For the dedicated wreckie, there are still souvenirs to be found in the remains of the cargo, in the engine room area, and especially among the assorted wreckage that has collapsed outside the hull. There are some fairly easy routes through the remains of the engine room, and it is possible to squeeze along the prop shaft tunnel to the point where the wreck is completely broken up at the sternmost hold. At this point, you have to be careful not to disturb a few loose girders.
About 10m from the aft end of the main body lies the rudder and a detached section of the stern. Here, at 20m, you will find an air bell which has formed out of divers bubbles. Some sections of the stern are covered by open ribs and are deceptively inviting, but they can be difficult to get in and out of.

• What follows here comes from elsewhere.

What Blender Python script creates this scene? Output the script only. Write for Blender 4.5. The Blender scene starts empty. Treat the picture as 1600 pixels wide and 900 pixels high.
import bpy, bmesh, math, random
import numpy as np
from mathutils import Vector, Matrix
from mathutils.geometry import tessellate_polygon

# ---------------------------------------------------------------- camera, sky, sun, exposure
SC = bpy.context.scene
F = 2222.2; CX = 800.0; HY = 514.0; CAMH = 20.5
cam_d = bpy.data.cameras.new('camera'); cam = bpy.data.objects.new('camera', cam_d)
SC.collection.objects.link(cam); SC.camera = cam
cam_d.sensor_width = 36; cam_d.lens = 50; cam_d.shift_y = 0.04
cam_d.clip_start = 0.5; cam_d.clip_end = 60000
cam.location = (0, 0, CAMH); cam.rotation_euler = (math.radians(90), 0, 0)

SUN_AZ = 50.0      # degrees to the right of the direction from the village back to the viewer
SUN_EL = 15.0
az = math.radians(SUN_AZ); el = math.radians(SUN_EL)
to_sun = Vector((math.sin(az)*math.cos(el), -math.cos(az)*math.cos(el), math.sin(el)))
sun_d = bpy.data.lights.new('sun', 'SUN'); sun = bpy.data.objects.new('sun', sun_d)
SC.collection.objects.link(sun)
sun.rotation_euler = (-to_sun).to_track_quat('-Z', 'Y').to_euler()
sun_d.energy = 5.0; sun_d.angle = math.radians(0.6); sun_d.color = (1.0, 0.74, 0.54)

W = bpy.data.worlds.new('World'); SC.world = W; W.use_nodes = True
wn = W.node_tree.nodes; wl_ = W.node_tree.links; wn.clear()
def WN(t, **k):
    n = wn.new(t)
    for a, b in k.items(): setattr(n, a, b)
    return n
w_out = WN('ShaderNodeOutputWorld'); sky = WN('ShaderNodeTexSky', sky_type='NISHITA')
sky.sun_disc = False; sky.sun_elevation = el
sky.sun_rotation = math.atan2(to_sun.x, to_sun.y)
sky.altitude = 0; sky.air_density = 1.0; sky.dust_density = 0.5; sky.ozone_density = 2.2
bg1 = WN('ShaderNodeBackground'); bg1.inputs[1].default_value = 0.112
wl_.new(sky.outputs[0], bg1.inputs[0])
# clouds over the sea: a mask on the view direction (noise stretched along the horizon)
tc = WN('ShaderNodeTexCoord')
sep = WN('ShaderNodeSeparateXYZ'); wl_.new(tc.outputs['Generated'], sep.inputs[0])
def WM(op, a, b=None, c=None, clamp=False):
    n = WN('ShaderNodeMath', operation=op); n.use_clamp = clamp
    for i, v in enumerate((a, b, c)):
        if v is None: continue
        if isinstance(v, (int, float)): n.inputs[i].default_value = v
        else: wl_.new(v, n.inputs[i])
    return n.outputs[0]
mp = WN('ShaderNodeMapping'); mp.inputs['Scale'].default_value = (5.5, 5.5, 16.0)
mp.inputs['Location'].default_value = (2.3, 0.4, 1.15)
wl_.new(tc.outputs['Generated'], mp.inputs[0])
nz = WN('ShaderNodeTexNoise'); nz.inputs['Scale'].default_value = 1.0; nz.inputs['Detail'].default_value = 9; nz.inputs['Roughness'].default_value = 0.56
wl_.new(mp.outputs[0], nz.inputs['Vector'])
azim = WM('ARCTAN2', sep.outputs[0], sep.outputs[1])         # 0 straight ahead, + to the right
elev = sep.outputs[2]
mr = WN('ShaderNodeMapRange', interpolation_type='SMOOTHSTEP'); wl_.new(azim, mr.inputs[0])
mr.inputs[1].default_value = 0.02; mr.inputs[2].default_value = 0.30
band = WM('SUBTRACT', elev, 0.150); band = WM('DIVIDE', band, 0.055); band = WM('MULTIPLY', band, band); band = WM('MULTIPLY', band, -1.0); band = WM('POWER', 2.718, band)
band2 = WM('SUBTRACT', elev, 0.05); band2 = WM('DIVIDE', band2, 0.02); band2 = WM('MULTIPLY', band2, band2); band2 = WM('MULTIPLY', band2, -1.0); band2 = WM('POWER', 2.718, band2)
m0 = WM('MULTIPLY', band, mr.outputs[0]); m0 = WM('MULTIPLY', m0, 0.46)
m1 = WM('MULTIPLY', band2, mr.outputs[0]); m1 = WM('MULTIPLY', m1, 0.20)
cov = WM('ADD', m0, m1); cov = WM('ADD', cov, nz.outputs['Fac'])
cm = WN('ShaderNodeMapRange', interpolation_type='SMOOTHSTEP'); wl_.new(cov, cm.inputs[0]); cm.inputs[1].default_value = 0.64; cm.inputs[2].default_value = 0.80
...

The detached stern section is a good place for wreck photography. The ribs and girders are covered in anemones, and on a sunny day you will get light shining through the gaps. You should also find several shoals of fish here, including a few large ballan wrasse.
The bows of the wreck can also be good for photography. Anemones and deadmens fingers cover the sides of the wreck and there is some interesting girder work on the seabed to the west of the bows.
There are always opportunities for macro photography on the wreck, even in poor visibility. You do not have to look hard to find small anemones, nudibranchs, and the always-smiling tompot blennies occupying many nooks and crannies.
With most of the wreck in less than 18m of water, divers are unlikely to get into decompression. Nevertheless, if you get to the end of a long second dive and decompression is needed, the top of the bows provides a good place to chill out and watch the fish go by.
The James Eagan Layne is accessible by inflatable from Plymouth, and she is easy enough to locate on the water as there is a big red marker buoy lying 50m from the stern. You can launch at Bovisand or one of the numerous slips in the town, such as the marina slip at Queen Annes Battery. Alternatively, just pick a hard boat from the small ads, and away you go. The co-ordinates are 50 19 32N: 04 04 42W. If you get lost, look in a guide book for the transits!